Project to get Deos support for processors that do not support virtual memory, for example ARM R and M cores.

NOTE: As of ARMv8 the 64-bit R cores now optionally support virtual memory via an MMU. Theoretically this would support Deos directly.

For ARM R cores that are 32-bit, or 64-bit R cores that don't support an MMU, the R cores optionally have an MPU. Apparently having an MPU has been available for quite some time, since at least ARM architecture 7. This was not Aaron's understanding prior to Jan 2025, however the v7-R ARM architecture reference manual is pretty clear that an MPU was defined by the architecture. We have not researched which R cores had an MPU, but apparently many, perhaps all, did.

Ryan and Aaron were talking about how "physical" (no virtual memory) Deos could support ARM R cores that have only an MPU, or even have no MPU, and we have a high level design that substantially reduces our previous estimates. We think there could be a prototype kernel in 6-12 months. The hope is that "physical Deos" kernel would use the same code base as the "virtual Deos" kernel. In fact a high level design goal would be to make the API as close to the same as possible. There could easily be complications related to dead code, documentation, and tests.

The initial prototype would not support space partitioning, but we believe that space partitioning could be added with modest effort for processors that support an MPU. We have not done the necessary research to determine whether time partitioning could be supported or not, but our guess is that it could. The space partitioning might be somewhat coarse grained, e.g., "process A either has access to all devices or it does not have access to any device" whereas virtual Deos provides access (or not) to specific devices. It might be possible (likely would) to do better in later releases. E.g., a process can have access to at most 4 platform resources and 4 shared memory objects.

Note this does not include ARM M cores, primarily because the M cores only support Thumb instructions, but likely the M cores could be added later with modest effort. Due to restrictions on the M cores (limited number of MPU region registers), it is unlikely there would be space partitioning, or the space partitioning would be very coarse.

Applications would need to be recompiled. It is not clear whether the resulting application binaries could be shared between ARM A and R cores, or between R and M cores, or if R and M cores would be new architectures. There would definitely be at least one new architecture for the kernel.

All of the above is with "ROM level" confidence, of course.

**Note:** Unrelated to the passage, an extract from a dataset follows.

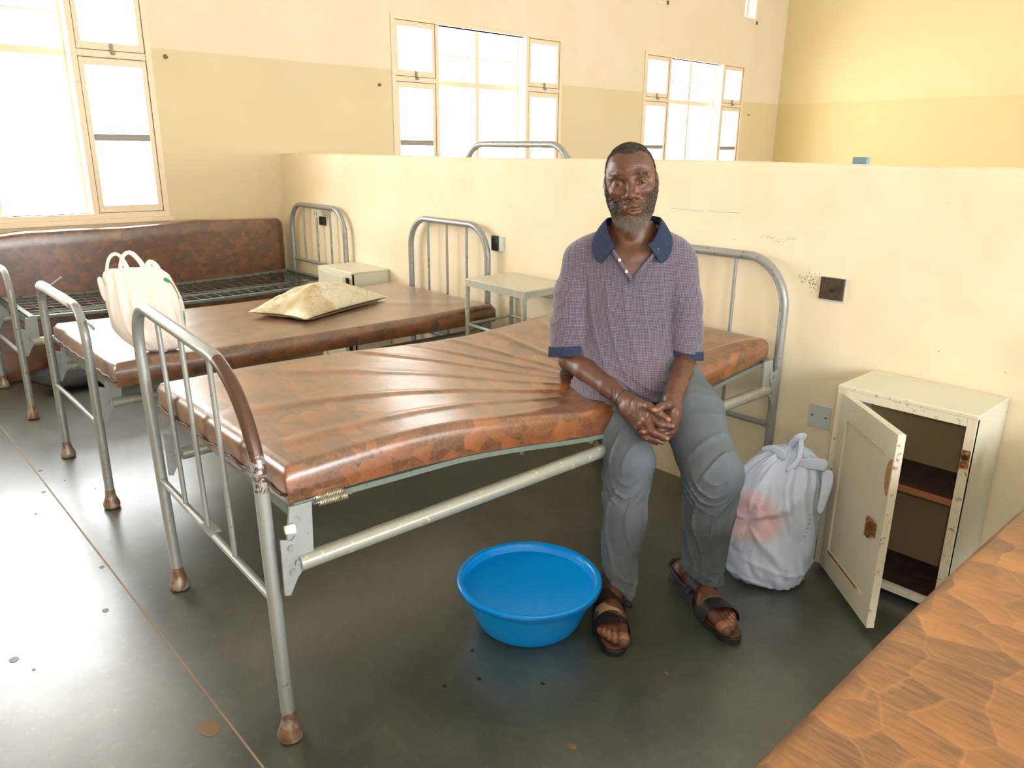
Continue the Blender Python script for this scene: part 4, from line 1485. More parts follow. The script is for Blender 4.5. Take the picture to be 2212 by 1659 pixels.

There would be some notable restrictions on system configurations and to certain APIs. For example,

1. We'd likely restrict processes to all be auto created
2. There would be restrictions on various APIs, e.g., attachPlatformResourceAtAddress() would not be able to specify the address, virtualAllocDEOS's virtual address parameter would not be honored, etc.
3. Delete process, and most "free" like APIs would not be supported, e.g., virtualFreeDEOS(), freeLibraryDeos(), etc.
4. Set based cache partition would not be supported. Cache paritioning based on Way locking would depend on HW capabilities.

Key ideas:

1. Kernel POM and user space would be allocated in a contiguous region of size specific to each process. A memory pool would be constructed representing the user space region.
2. Since virtual==physical; allocation/attach APIs would simply return the address of the "next page", or of a platform resource.
3. The VAS code would likely be replaced by a vector tracking the process' currently accessible regions, one of which would be the entire process specific user address space.
4. User thread stacks would be moved to be co-located with user-space.
5. Everything, perhaps including the kernel, would have to become PIC.
6. The effects on BSPs is unaddressed.
7. Low memory (test results, video, boot stacks, etc.) would likely have to re-arranged to group areas with similar access rights.
8. If the hyperstart was based on an MFS, then the kernelEntryAddress could just be the libkernel.so's entrypoint address within the MFS, and on boot the kernel entry code could copy the kernel where it needed to go.
9. If the HAL was broken into three parts, non-address related, hal-virt, and hal-phys, then there could be vas, pagetab, portal, and procmem code in hal-virt; and alternate vas, portal, and procmem code in hal-phys. The interfaces might need to be slightly different than current, but there are only ~50ish interesting function calls to vas and portal interfaces, so two different invariants and precondition analysis on the called functions would likely abstract most of the virt vs phys differences.

1. Customers are looking at cortex-M parts with quite limited RAM, but with FLASH that is (presumably) fast enough to execute from.
2. Multi-core is strongly desired, perhaps required in some cases.
3. AMP will required for systems comprised of both Deos and DeosMicro.
4. AMP may be required even for systems comprised of just DeosMicro.
5. Network based development tools (debugger, etc.) are required.

1. R52 (2016) The TRM says this processor has an MPU and optionally supports EL2. The TRM does not indicate MPU support is optional and the TRM says the number of regions is 16, 20, or 24.
2. The Arm Cortex-R Processor Comparison Table indicates all R cores (R4, 5, 7, 8, 52, 52+, and 82) have a MPU, none with less than 12 regions, and starting with R8 (released in 2016) all have 24 regions or more. Release date info from wikipedia.